Un altro esempio di trasformazione fedele del nucleo dottrinale
inteso da Gesù si trova nei “titoli” a lui riferiti. Prima di Pasqua egli stesso si
qualifica come Figlio dell'uomo; dopo la Pasqua diventa evidente che il Figlio dell’uomo
è anche il Figlio di Dio. Pertanto il titolo preferito da Paolo per qualificare Gesù
è Kýrios, “Signore” (cfr Fil 2,9-11), che indica la divinità di Gesù. Il Signore Gesù,
con questo titolo, appare nella piena luce della risurrezione. Sul Monte degli Ulivi,
nel momento dell’estrema angoscia di Gesù (cfr Mc 14,36), i discepoli prima di addormentarsi
avevano udito come egli parlava col Padre e lo chiamava “Abbà – Padre”. E’ una parola
molto familiare equivalente al nostro “papà”, usata solo da bambini in comunione col
loro padre.
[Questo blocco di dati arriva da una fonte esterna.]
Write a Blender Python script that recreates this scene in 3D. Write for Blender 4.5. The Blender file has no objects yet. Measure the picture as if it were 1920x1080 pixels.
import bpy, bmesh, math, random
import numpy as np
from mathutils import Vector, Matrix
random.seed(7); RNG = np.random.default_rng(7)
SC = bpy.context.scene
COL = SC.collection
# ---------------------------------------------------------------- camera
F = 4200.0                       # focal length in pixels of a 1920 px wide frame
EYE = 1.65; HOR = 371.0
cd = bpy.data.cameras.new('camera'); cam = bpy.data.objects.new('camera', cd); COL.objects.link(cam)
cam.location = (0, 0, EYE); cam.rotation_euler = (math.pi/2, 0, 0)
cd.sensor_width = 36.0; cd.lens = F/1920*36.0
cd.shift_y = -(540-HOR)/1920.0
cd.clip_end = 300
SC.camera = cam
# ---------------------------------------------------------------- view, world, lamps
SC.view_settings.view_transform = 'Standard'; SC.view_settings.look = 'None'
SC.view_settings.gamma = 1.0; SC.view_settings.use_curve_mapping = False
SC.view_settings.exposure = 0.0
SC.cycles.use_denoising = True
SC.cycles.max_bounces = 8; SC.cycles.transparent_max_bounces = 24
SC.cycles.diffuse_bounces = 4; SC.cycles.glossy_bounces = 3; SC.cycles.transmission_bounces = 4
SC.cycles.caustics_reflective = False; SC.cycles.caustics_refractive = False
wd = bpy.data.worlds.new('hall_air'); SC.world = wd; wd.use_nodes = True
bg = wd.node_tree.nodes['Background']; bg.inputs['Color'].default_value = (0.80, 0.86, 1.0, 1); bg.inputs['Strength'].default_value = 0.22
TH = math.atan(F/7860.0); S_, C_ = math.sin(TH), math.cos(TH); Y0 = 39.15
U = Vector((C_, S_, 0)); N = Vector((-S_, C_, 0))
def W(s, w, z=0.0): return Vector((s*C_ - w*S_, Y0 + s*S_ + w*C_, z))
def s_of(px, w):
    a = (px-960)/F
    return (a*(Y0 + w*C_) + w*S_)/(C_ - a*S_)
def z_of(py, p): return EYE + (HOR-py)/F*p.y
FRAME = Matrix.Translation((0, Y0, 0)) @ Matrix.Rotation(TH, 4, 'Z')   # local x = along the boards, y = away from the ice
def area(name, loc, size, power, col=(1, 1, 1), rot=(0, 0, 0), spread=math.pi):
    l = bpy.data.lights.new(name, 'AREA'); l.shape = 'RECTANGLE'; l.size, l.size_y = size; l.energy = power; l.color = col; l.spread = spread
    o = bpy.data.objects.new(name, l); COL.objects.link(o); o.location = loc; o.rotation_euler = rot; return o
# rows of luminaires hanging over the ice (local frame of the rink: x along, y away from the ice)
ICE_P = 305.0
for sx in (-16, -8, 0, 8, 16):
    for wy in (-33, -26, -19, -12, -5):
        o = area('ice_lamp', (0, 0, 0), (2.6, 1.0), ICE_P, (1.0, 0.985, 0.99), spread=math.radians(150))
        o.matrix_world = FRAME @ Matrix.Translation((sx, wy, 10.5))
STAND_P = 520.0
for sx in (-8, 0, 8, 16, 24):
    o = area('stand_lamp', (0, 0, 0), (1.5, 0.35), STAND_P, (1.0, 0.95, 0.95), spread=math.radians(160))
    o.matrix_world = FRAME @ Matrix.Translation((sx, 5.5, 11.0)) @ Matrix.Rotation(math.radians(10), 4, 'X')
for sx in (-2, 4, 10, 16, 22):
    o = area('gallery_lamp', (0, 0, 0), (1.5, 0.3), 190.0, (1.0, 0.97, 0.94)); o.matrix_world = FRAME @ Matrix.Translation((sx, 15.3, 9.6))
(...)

Fino a quel momento era indispensabile che un ebreo usasse una simile
parola per rivolgersi a Dio; ma Gesù, essendo vero figlio, in questa ora di intimità
parla così e dice: “Abbà, Padre”. Nelle Lettere di san Paolo ai Romani e ai Galati
sorprendentemente questa parola “Abbà”, che esprime l’esclusività della figliolanza
di Gesù, appare sulla bocca dei battezzati (cfr Rm 8,15; Gal 4,6), perché hanno ricevuto
lo “Spirito del Figlio” e adesso portano in sé tale Spirito e possono parlare come
Gesù e con Gesù da veri figli al loro Padre, possono dire “Abbà” perché sono divenuti
figli nel Figlio.
E finalmente vorrei accennare alla dimensione salvifica
della morte di Gesù, quale noi troviamo nel detto evangelico secondo cui “il Figlio
dell'uomo infatti non è venuto per essere servito, ma per servire e dare la propria
vita in riscatto per molti” (Mc 10,45; Mt 20,28). Il riflesso fedele di questa parola
di Gesù appare nella dottrina paolina sulla morte di Gesù come riscatto (cfr 1 Cor
6,20), come redenzione (cfr Rm 3,24), come liberazione (cfr Gal 5,1) e come riconciliazione
(cfr Rm 5,10; 2 Cor 5,18-20). Qui sta il centro della teologia paolina, che si basa
su questa parola di Gesù.
In conclusione, san Paolo non pensa a Gesù in veste
di storico, come a una persona del passato. Conosce certamente la grande tradizione
sulla vita, le parole, la morte e la risurrezione di Gesù, ma non tratta tutto ciò
come cosa del passato; lo propone come realtà del Gesù vivo. Le parole e le azioni
di Gesù per Paolo non appartengono al tempo storico, al passato. Gesù vive adesso
e parla adesso con noi e vive per noi. Questo è il modo vero di conoscere Gesù e di
accogliere la tradizione su di lui. Dobbiamo anche noi imparare a conoscere Gesù non
secondo la carne, come una persona del passato, ma come il nostro Signore e Fratello,
che è oggi con noi e ci mostra come vivere e come morire.